▶ WORK TO BE COMPLETED: Reproduce all of the records exactly.

+++ DATA PROVIDED +++

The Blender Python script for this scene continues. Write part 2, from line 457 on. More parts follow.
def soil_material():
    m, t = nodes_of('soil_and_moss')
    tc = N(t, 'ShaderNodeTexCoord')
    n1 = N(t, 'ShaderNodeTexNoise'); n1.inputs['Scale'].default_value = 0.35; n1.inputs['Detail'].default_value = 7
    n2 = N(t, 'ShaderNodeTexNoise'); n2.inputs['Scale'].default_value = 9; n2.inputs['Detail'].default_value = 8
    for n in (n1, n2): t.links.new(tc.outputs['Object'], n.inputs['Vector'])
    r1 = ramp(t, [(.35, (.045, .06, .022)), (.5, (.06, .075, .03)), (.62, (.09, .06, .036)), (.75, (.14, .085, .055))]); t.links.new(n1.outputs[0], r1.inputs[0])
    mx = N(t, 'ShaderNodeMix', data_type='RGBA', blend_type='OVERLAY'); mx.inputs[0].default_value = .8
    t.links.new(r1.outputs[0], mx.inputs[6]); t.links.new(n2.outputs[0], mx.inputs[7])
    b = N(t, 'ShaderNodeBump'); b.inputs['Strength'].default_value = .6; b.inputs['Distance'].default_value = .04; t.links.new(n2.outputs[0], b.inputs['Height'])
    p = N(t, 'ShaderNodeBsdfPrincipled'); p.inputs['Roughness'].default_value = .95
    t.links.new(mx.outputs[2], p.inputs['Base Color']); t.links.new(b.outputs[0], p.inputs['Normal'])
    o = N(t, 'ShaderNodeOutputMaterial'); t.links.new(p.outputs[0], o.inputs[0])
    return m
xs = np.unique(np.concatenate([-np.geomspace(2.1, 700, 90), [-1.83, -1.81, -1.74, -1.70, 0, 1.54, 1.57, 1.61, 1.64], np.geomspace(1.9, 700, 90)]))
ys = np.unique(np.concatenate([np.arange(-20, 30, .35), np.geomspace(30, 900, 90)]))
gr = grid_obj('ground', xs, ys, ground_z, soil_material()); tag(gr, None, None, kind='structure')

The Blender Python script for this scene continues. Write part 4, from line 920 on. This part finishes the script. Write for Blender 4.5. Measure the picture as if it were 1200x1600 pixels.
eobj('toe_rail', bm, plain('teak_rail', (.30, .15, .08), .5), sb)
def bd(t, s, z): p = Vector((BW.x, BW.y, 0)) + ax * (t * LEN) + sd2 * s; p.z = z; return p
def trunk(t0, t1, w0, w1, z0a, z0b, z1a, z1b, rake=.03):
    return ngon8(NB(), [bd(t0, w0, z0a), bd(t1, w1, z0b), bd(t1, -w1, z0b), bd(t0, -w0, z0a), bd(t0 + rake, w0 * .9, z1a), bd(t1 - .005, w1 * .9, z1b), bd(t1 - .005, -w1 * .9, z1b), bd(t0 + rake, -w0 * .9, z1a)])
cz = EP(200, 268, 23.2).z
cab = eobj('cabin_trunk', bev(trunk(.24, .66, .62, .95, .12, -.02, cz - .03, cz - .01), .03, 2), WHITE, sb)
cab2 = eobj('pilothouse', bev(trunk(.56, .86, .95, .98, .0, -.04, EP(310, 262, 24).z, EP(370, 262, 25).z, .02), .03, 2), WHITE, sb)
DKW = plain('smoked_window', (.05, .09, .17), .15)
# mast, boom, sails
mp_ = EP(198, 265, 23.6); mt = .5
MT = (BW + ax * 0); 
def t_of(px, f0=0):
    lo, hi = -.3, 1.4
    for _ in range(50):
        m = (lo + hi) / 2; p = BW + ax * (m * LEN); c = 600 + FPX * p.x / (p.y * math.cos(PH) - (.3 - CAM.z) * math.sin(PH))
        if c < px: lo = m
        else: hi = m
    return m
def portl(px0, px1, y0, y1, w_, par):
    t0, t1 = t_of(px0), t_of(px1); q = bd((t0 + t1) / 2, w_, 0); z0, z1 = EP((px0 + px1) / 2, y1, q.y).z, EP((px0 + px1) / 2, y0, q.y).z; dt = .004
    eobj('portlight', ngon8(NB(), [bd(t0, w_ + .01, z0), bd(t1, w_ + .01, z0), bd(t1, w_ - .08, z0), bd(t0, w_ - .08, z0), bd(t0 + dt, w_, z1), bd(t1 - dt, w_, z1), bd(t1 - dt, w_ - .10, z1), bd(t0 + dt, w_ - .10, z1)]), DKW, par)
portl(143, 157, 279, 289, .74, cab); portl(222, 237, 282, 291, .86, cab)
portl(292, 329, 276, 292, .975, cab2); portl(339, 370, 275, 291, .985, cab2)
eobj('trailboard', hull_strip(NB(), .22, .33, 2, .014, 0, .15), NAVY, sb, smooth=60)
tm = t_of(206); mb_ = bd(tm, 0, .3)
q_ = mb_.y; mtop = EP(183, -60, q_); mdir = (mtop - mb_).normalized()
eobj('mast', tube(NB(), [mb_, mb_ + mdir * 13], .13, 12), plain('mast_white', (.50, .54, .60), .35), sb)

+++

▶ THE RESPONSE:
The Blender Python script for this scene continues. Write part 2, from line 457 on. More parts follow.
def soil_material():
    m, t = nodes_of('soil_and_moss')
    tc = N(t, 'ShaderNodeTexCoord')
    n1 = N(t, 'ShaderNodeTexNoise'); n1.inputs['Scale'].default_value = 0.35; n1.inputs['Detail'].default_value = 7
    n2 = N(t, 'ShaderNodeTexNoise'); n2.inputs['Scale'].default_value = 9; n2.inputs['Detail'].default_value = 8
    for n in (n1, n2): t.links.new(tc.outputs['Object'], n.inputs['Vector'])
    r1 = ramp(t, [(.35, (.045, .06, .022)), (.5, (.06, .075, .03)), (.62, (.09, .06, .036)), (.75, (.14, .085, .055))]); t.links.new(n1.outputs[0], r1.inputs[0])
    mx = N(t, 'ShaderNodeMix', data_type='RGBA', blend_type='OVERLAY'); mx.inputs[0].default_value = .8
    t.links.new(r1.outputs[0], mx.inputs[6]); t.links.new(n2.outputs[0], mx.inputs[7])
    b = N(t, 'ShaderNodeBump'); b.inputs['Strength'].default_value = .6; b.inputs['Distance'].default_value = .04; t.links.new(n2.outputs[0], b.inputs['Height'])
    p = N(t, 'ShaderNodeBsdfPrincipled'); p.inputs['Roughness'].default_value = .95
    t.links.new(mx.outputs[2], p.inputs['Base Color']); t.links.new(b.outputs[0], p.inputs['Normal'])
    o = N(t, 'ShaderNodeOutputMaterial'); t.links.new(p.outputs[0], o.inputs[0])
    return m
xs = np.unique(np.concatenate([-np.geomspace(2.1, 700, 90), [-1.83, -1.81, -1.74, -1.70, 0, 1.54, 1.57, 1.61, 1.64], np.geomspace(1.9, 700, 90)]))
ys = np.unique(np.concatenate([np.arange(-20, 30, .35), np.geomspace(30, 900, 90)]))
gr = grid_obj('ground', xs, ys, ground_z, soil_material()); tag(gr, None, None, kind='structure')

The Blender Python script for this scene continues. Write part 4, from line 920 on. This part finishes the script. Write for Blender 4.5. Measure the picture as if it were 1200x1600 pixels.
eobj('toe_rail', bm, plain('teak_rail', (.30, .15, .08), .5), sb)
def bd(t, s, z): p = Vector((BW.x, BW.y, 0)) + ax * (t * LEN) + sd2 * s; p.z = z; return p
def trunk(t0, t1, w0, w1, z0a, z0b, z1a, z1b, rake=.03):
    return ngon8(NB(), [bd(t0, w0, z0a), bd(t1, w1, z0b), bd(t1, -w1, z0b), bd(t0, -w0, z0a), bd(t0 + rake, w0 * .9, z1a), bd(t1 - .005, w1 * .9, z1b), bd(t1 - .005, -w1 * .9, z1b), bd(t0 + rake, -w0 * .9, z1a)])
cz = EP(200, 268, 23.2).z
cab = eobj('cabin_trunk', bev(trunk(.24, .66, .62, .95, .12, -.02, cz - .03, cz - .01), .03, 2), WHITE, sb)
cab2 = eobj('pilothouse', bev(trunk(.56, .86, .95, .98, .0, -.04, EP(310, 262, 24).z, EP(370, 262, 25).z, .02), .03, 2), WHITE, sb)
DKW = plain('smoked_window', (.05, .09, .17), .15)
# mast, boom, sails
mp_ = EP(198, 265, 23.6); mt = .5
MT = (BW + ax * 0); 
def t_of(px, f0=0):
    lo, hi = -.3, 1.4
    for _ in range(50):
        m = (lo + hi) / 2; p = BW + ax * (m * LEN); c = 600 + FPX * p.x / (p.y * math.cos(PH) - (.3 - CAM.z) * math.sin(PH))
        if c < px: lo = m
        else: hi = m
    return m
def portl(px0, px1, y0, y1, w_, par):
    t0, t1 = t_of(px0), t_of(px1); q = bd((t0 + t1) / 2, w_, 0); z0, z1 = EP((px0 + px1) / 2, y1, q.y).z, EP((px0 + px1) / 2, y0, q.y).z; dt = .004
    eobj('portlight', ngon8(NB(), [bd(t0, w_ + .01, z0), bd(t1, w_ + .01, z0), bd(t1, w_ - .08, z0), bd(t0, w_ - .08, z0), bd(t0 + dt, w_, z1), bd(t1 - dt, w_, z1), bd(t1 - dt, w_ - .10, z1), bd(t0 + dt, w_ - .10, z1)]), DKW, par)
portl(143, 157, 279, 289, .74, cab); portl(222, 237, 282, 291, .86, cab)
portl(292, 329, 276, 292, .975, cab2); portl(339, 370, 275, 291, .985, cab2)
eobj('trailboard', hull_strip(NB(), .22, .33, 2, .014, 0, .15), NAVY, sb, smooth=60)
tm = t_of(206); mb_ = bd(tm, 0, .3)
q_ = mb_.y; mtop = EP(183, -60, q_); mdir = (mtop - mb_).normalized()
eobj('mast', tube(NB(), [mb_, mb_ + mdir * 13], .13, 12), plain('mast_white', (.50, .54, .60), .35), sb)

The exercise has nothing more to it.